Gingerbread House Centrepieces
During the month of November and December like everyone, I have many things on my plate. One of those “to do’s” is helping plan my husband’s office Christmas party. Over the years I have made many floral centrepieces, all of which are given away to a lucky person at each table. Each year I get as excited as the guests to see what I am going to come up with next. Thankfully I took a few pictures of the houses and how they were wrapped for presentation on the table. I unfortunately did not take pictures of the matching snowmen and christmas tree cookies that I placed on every place setting. This would look fantastic on a small scale as well for your home, for your holiday dinner, dinner party, or children’s holiday party.
I have a gingerbread house cutter set and usually make my gingerbread dough. Since I was making 14 I decided to buy ready-made packages of the gingerbread houses from the Bulk barn. They were not in kits, and did not come with candies and icing just the cookie gingerbread house ready to be put together. I used my Royal icing recipe and special candies for the theme I was working with. I had to transport these and didn’t want to wait for the royal icing to set, so I made a hot caramel/sugar glue to stick these houses together. CAUTION* YOU MAY NOT WANT TO TRY USING HOT SUGAR GLUE IF YOUR ARE WORKING WITH CHILDREN OR IF YOU ARE UNSURE HOW TO DO SO. This is molten hot candy and will burn you if you get it on your skin. (It has happened to me) Royal icing sets up rather quickly and may be your better option if you have time and are only making one or two.
- Cut out cardboard for base and cover with tin foil.

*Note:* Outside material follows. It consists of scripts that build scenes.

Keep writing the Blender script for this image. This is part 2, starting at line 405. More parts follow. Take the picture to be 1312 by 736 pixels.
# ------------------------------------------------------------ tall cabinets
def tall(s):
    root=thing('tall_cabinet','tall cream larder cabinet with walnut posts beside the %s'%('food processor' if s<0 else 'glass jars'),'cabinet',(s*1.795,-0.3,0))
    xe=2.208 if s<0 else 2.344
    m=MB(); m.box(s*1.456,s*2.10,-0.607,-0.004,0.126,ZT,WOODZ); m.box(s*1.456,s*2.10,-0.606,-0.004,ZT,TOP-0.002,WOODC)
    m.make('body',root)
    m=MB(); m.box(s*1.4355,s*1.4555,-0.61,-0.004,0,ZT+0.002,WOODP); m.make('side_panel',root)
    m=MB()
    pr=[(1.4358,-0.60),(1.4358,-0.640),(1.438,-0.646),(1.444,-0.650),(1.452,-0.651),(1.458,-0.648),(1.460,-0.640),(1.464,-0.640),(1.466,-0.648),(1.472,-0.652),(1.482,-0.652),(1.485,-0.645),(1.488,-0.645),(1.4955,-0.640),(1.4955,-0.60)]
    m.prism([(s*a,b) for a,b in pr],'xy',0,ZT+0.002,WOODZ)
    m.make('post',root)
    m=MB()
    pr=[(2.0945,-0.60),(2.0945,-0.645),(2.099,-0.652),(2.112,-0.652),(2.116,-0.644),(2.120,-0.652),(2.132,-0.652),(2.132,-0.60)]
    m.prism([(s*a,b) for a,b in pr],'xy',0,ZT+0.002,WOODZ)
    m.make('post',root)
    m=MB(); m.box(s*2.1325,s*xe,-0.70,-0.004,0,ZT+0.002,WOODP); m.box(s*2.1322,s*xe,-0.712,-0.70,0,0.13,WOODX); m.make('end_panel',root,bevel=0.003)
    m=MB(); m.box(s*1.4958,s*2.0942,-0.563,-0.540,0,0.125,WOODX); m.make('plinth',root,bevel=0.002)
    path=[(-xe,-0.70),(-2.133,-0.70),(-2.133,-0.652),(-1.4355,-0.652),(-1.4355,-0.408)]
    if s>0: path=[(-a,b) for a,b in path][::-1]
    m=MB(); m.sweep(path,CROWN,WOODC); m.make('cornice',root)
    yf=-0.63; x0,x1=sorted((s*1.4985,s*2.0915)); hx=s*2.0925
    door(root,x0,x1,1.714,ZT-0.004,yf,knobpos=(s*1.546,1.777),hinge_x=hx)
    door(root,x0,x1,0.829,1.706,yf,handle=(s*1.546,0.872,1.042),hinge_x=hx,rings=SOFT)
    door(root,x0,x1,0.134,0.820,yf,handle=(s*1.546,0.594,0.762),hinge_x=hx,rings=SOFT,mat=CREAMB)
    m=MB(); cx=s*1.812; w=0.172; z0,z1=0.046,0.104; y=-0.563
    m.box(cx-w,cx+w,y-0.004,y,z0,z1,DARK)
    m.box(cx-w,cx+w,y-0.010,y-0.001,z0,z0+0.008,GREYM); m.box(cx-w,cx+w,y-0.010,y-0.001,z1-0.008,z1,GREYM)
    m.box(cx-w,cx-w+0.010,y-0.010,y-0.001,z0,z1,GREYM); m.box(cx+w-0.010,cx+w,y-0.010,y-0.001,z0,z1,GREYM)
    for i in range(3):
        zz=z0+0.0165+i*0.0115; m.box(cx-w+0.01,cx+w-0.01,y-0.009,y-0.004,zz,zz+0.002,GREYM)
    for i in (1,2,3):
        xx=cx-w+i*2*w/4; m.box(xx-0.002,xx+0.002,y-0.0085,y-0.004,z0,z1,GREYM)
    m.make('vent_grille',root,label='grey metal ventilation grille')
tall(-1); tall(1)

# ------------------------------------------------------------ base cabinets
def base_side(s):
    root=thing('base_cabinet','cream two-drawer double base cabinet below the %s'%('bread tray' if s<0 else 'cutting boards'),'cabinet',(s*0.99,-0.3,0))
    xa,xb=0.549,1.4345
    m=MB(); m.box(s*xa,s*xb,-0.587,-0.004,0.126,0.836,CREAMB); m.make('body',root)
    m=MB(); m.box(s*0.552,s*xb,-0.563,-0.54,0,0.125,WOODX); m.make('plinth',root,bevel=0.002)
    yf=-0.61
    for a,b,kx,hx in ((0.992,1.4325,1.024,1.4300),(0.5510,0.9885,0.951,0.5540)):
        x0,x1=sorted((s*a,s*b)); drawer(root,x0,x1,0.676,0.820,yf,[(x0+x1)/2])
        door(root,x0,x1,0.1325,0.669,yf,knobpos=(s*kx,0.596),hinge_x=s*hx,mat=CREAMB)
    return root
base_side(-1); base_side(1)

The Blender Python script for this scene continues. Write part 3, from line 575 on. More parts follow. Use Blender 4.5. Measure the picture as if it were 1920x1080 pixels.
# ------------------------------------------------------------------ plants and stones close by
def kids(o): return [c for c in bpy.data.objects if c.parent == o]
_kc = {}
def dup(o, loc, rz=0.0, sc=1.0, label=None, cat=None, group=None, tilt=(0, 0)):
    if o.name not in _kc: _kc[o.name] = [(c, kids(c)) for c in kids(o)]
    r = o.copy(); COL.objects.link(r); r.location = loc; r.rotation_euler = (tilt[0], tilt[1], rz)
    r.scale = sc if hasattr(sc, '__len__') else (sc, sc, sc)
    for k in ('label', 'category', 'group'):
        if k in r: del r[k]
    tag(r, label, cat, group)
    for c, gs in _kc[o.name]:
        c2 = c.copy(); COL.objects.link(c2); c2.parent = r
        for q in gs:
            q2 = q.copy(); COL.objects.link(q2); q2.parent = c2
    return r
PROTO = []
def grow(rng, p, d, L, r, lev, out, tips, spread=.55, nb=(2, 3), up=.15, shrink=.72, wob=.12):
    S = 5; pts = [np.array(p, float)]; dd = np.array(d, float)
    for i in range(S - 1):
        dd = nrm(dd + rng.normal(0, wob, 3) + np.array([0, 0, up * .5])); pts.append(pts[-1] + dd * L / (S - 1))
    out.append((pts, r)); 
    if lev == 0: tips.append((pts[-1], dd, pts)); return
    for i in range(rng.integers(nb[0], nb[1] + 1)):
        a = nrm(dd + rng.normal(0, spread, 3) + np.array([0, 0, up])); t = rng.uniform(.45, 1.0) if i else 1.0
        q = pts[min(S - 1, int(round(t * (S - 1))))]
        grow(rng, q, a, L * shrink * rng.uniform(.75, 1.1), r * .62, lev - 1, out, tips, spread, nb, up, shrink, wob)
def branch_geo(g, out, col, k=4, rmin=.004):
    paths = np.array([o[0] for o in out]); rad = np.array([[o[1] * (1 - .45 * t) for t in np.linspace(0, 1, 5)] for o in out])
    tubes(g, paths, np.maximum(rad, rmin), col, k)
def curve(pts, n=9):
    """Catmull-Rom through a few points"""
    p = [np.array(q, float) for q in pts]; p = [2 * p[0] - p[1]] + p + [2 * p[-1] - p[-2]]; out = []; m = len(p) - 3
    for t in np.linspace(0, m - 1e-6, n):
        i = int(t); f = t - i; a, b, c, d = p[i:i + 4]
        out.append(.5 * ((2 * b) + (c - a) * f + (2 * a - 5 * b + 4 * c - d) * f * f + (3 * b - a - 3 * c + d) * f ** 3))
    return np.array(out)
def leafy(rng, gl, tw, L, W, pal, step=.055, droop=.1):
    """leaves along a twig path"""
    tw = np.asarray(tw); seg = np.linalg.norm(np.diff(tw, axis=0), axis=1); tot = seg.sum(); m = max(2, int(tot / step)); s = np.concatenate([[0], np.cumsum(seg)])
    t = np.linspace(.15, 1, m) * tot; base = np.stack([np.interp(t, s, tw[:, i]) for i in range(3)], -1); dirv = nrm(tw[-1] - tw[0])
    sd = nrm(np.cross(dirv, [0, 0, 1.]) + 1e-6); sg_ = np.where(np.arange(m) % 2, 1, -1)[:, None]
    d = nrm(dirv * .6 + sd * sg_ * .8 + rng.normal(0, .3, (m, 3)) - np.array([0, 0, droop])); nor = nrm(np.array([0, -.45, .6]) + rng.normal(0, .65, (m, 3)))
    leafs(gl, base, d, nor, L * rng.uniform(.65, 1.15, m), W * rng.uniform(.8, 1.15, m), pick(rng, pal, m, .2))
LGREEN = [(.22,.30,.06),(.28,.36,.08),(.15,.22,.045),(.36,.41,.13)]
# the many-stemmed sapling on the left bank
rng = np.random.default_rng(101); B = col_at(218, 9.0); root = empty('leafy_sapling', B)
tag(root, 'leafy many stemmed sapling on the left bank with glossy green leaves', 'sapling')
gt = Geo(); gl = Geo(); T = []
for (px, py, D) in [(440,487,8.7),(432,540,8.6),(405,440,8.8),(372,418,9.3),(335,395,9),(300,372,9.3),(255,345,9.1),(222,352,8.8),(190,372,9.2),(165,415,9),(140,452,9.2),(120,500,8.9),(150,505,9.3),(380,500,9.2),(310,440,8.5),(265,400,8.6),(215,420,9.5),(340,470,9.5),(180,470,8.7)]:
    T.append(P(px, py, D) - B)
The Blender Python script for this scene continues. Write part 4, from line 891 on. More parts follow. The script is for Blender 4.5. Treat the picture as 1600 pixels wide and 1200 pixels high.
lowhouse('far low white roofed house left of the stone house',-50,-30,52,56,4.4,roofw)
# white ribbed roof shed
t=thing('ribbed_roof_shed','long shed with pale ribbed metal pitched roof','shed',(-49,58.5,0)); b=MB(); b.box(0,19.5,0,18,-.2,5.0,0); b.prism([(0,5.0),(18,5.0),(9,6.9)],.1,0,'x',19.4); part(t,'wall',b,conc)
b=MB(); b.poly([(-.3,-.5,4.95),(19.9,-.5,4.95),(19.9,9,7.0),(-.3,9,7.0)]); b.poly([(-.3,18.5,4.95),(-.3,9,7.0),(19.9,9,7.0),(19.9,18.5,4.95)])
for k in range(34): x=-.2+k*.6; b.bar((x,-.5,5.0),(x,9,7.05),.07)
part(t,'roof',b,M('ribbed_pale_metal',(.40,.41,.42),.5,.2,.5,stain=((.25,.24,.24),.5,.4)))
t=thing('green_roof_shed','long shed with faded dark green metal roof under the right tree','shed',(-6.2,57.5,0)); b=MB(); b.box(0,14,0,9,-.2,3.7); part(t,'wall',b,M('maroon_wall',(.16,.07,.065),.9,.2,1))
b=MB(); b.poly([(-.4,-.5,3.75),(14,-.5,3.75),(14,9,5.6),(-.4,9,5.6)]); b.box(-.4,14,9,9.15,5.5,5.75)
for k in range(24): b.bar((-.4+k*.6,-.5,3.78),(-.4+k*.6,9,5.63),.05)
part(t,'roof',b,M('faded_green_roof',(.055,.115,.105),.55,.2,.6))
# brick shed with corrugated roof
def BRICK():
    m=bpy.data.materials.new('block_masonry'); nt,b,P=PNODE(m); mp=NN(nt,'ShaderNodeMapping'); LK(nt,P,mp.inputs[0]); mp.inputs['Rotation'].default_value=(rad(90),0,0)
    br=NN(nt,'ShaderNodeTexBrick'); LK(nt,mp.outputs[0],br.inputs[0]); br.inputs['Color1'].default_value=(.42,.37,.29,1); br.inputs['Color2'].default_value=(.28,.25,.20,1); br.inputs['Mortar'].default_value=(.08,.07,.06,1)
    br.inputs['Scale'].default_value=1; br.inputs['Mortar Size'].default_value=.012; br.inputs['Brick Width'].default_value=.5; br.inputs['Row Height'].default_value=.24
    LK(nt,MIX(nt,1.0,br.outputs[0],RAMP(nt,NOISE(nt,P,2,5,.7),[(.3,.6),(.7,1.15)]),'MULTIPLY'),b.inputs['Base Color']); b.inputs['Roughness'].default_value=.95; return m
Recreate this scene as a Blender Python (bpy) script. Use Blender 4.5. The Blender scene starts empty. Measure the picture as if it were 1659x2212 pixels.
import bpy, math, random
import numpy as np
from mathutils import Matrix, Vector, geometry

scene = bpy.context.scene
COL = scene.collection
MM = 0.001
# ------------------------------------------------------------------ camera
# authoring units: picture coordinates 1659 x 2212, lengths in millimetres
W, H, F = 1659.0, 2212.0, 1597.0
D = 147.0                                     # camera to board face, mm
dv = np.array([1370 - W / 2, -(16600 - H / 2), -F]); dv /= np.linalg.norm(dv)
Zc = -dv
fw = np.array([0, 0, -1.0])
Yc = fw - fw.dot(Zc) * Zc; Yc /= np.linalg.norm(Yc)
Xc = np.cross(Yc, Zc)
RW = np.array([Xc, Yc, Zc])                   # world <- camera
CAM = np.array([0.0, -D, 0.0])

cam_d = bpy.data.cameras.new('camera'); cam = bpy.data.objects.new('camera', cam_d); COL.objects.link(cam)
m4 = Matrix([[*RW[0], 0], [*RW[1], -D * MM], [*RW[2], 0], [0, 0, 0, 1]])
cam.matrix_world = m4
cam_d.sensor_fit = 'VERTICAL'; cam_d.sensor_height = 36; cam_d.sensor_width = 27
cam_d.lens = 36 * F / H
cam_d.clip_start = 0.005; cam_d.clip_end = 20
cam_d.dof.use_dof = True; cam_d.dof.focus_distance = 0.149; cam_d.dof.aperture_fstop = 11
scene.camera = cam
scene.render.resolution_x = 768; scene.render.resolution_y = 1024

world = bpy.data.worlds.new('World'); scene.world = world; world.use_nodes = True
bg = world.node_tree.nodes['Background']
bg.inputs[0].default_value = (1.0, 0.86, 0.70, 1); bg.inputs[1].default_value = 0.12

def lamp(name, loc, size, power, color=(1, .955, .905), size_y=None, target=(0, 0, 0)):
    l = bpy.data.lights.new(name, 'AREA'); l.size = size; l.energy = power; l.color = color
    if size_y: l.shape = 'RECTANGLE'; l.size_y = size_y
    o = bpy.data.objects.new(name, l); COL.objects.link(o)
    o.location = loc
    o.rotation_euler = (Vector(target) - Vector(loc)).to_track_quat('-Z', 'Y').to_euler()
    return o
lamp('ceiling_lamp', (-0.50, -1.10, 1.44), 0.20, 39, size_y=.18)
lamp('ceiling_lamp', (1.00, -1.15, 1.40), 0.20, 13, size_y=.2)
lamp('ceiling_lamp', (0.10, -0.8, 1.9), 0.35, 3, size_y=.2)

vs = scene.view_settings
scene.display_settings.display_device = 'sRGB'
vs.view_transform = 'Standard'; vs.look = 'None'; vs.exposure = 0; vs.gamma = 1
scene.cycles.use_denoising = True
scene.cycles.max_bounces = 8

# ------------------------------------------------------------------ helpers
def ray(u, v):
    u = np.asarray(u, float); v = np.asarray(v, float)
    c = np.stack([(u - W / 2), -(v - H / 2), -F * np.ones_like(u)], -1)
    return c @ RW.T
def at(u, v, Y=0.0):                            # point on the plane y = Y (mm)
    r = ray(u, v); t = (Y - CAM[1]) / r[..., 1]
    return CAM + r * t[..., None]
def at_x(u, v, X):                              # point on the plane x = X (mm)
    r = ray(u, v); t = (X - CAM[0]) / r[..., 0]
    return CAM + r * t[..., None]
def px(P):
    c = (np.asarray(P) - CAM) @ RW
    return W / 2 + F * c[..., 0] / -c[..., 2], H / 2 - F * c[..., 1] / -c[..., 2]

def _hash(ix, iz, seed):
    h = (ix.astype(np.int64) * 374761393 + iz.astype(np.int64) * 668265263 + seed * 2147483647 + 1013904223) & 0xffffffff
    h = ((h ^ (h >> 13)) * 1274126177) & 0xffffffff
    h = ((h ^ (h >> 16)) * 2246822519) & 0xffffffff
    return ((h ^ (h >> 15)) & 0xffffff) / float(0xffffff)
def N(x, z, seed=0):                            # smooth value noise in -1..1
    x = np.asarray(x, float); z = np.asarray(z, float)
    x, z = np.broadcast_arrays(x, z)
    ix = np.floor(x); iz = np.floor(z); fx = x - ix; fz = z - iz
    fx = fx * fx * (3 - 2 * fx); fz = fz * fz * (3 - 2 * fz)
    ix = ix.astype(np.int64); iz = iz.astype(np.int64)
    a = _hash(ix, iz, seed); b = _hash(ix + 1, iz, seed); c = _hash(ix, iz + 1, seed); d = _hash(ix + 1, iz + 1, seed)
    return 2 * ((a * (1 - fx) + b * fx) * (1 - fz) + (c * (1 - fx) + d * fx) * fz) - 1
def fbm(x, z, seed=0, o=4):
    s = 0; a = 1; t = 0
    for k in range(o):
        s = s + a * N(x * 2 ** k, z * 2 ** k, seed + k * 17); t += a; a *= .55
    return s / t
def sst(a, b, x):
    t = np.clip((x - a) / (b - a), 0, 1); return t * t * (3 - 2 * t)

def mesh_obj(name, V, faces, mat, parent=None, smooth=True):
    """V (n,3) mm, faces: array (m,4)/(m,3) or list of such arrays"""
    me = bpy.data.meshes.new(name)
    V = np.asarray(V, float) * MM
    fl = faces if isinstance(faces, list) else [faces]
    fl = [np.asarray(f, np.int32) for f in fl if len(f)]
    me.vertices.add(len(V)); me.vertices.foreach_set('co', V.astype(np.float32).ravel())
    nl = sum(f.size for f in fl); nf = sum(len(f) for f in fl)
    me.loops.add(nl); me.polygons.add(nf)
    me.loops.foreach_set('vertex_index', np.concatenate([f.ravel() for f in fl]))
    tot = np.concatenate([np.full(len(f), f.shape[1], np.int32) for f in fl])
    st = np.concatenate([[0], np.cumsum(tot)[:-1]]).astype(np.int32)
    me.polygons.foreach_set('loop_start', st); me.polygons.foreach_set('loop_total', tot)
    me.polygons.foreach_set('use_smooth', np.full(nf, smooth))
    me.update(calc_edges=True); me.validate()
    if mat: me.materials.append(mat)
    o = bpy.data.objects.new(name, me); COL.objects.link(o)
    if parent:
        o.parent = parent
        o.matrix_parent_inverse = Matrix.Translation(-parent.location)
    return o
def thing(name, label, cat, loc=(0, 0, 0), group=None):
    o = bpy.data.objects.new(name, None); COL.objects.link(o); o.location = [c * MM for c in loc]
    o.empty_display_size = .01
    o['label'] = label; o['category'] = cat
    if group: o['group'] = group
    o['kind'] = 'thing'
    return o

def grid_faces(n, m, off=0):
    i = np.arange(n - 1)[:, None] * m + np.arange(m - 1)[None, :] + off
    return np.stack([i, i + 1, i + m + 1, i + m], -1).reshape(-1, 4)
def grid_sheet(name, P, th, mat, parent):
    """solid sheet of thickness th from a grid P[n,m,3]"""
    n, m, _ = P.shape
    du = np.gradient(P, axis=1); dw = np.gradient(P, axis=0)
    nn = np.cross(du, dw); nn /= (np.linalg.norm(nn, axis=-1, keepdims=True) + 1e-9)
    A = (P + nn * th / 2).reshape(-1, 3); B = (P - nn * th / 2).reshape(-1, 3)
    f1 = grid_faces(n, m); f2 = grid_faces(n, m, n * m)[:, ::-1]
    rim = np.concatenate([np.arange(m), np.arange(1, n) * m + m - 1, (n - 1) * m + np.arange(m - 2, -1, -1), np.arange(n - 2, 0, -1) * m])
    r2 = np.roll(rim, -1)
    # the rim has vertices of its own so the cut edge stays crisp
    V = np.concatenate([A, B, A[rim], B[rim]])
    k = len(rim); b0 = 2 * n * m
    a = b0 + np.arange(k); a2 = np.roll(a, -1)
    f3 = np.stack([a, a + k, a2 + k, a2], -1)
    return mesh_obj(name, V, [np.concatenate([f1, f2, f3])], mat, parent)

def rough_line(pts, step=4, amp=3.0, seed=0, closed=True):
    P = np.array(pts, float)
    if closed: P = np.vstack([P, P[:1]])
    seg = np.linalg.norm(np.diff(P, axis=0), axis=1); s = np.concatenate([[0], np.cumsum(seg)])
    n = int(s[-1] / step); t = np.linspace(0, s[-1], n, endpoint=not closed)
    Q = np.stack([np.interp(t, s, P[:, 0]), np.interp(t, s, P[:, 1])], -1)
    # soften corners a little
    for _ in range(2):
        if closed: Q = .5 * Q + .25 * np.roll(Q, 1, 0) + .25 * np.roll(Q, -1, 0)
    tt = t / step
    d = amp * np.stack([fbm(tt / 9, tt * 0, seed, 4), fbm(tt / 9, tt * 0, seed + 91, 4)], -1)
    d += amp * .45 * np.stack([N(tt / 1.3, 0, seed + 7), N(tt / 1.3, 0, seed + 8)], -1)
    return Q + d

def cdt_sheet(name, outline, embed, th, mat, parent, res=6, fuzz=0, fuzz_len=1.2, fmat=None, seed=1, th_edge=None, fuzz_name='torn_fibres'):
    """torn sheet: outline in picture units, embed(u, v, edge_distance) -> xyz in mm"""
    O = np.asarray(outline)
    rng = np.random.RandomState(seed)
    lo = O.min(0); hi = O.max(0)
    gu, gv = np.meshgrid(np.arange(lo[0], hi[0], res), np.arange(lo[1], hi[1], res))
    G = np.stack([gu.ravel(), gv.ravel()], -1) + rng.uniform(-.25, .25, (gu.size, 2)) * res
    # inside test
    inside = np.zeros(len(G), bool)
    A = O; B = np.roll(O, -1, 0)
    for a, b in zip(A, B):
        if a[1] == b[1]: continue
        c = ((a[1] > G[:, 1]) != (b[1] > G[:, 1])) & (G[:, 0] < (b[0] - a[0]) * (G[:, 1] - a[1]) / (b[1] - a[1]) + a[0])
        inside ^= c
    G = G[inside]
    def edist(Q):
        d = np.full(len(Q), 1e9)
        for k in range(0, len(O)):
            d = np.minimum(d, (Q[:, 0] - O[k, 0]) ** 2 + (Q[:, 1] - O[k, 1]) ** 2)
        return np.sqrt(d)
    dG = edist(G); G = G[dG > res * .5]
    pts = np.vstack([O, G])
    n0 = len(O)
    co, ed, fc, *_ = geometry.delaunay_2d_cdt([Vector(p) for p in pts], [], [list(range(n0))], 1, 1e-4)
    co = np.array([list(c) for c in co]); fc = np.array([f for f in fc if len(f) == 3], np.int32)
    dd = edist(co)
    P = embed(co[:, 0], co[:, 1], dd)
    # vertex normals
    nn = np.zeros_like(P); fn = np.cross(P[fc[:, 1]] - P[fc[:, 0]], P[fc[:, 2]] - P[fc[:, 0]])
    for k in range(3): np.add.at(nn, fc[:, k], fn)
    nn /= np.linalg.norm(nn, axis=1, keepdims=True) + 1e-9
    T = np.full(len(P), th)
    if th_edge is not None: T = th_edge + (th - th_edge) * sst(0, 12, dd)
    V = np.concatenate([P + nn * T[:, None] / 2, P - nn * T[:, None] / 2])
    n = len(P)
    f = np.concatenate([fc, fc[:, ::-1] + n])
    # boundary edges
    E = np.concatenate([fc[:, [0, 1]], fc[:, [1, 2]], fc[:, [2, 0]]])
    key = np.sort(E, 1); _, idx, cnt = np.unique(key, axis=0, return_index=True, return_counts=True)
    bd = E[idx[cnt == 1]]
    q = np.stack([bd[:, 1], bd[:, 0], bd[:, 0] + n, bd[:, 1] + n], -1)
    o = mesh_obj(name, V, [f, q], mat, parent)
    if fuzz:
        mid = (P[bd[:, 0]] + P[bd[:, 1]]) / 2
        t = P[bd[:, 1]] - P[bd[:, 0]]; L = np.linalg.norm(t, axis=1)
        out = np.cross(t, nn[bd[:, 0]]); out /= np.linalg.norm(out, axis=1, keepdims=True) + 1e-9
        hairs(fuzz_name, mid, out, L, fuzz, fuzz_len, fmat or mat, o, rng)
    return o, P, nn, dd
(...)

Tape on the bottom
- Start by glueing the sides of the house together with Royal icing. You can use a piping bag or a knife. If your unsure of your placement, don’t add icing to the bottom of the house yet as you may need to adjust to center the house once it’s put together.
- After all side are glued together let set for about 15 minutes or longer. The longer you wait the icing will be harder. But if you are gentle you can start the roof after 15 min.
- Glue one side of the roof by adding royal icing along the top of the roof line on the sides of the gingerbread house. Place the roof on. Repeat for the other side.
- Let dry for 15-20 minutes
- If you did not glue the house down, carefully center the house and then pipe icing around the base of the house to make a snow-covered base. (Sliding the house slightly gets icing under the base and will help it adhere it to the base)
- You can decorate to your liking by adding candy wafers to the roof or river rock candies for a walkway .
- Let dry overnight and enjoy.
I used pretzels to make the log piles, royal icing to make the snow-capped roof, gummy wreaths, little christmas bulb candies for the strings of holiday lights, jube jubes, Candy canes, m&m’s for the walkway, holly berry candies for the windows, trees made of ice cream cones covered in green royal icing, and fondant snowmen and sign.
As you can imagine I was very happy when I completed all 12 houses. Worth every minute of the work for this event.
For transportation purposes and since this centrepiece is edible, I covered with cellophane wrap with a beautiful bow. With the tea-lights on the table you didn’t really notice the wrap.
Always great to have a little help from my two talented teens. Making of the fondant snowmen.
Gingerbread House Cookies with Royal Icing
Thank you to my sweet daughter on these cookies. She always gets nervous when helping decorate cookies for others. I like to remind her that we don’t need perfect icing technique. I don’t try to make sure they are identical, I aim for similar. I takes away the stress of ‘perfection’. They are to be eaten remember. The most important thing is that they taste delicious. That is what people remember.
Here is a photo guide of how to ice a gingerbread house with Royal Icing. I give the icing 10 minutes to let the icing slightly set up before adding a new color. or next step of the cookie to keep the colors from running in to each other. If you are doing multiple cookies, work on one cookie, then move to the next cookie, when you finish go back to the first cookie to start the next step ie: filling in the brown of the house.
Building icing layers requires drying in between coats of icing. I use a fan near my cookie to help aid in the drying. It also gives the cookie a sheen like layer on top of the icing.
Once finished, let the cookies dry overnight.